Austin Sundeen, east of Devil's Lake, North Dakota, said, "Corn harvest started off a little late with soybeans not drying down and long lines at the elevators, but we finally got going on Oct. 16. Moistures were right at 20%, so the dryer corn allowed harvest to move along pretty quickly. Yields were about 10 to 20 bpa under last year because of the 4 inches of rain during the growing season. We wrapped up the day with 8 inches of snow that fell on Oct. 26. We got going again Nov. 4 to help some neighbors, but we made a mess out of the fields and were forced to load trucks on the road and finally finished them up a few days later. Most fired up a couple days ago and the fields are dry enough to travel, but still loading on the roads and most will finish up by the weekend. So overall, test weight and quality were good, but yields were down, and now we are pushing to get our fertilizer down.

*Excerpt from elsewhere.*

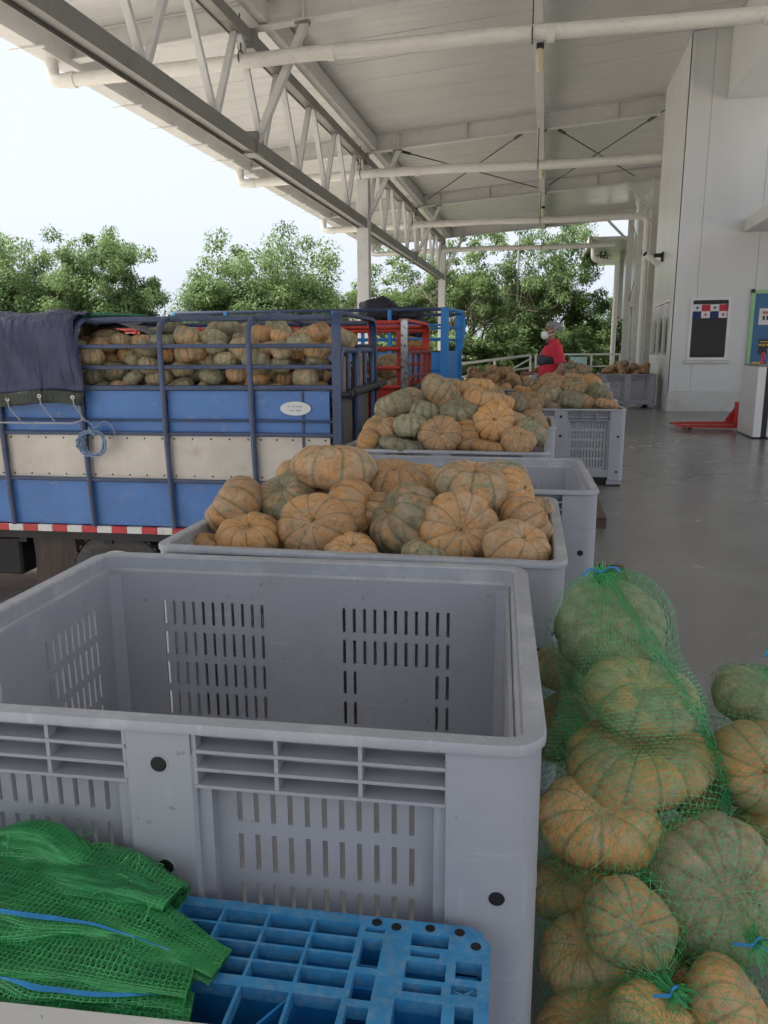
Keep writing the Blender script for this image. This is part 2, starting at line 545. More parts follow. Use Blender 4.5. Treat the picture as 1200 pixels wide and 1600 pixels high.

Quentin Sears, Minnewaukan, North Dakota, said, "2023 corn was a roller coaster! Our ground saw 2 1/4 to 6 inches of rain during the growing season. Yields varied greatly depending on what rain shower the field caught. We found some 80-bushel corn and we found some much better. Overall, our farm was on the dry side and ended up about 10% below APH. Quality was great; an above-average test weight year for us. Moisture seemed to be 18% to 20% no matter the maturity, so we were pretty happy about that. Harvest drug on longer than it should've when we received 12 to 18 inches of snow on half of our acres! It ended up melting for the most part and we were able to finish up with no problem, just a little extra mud."

Sears added, "Overall, I think there is a huge corn crop coming out of North Dakota; we were just a few miles away from some incredible corn in southern and western North Dakota."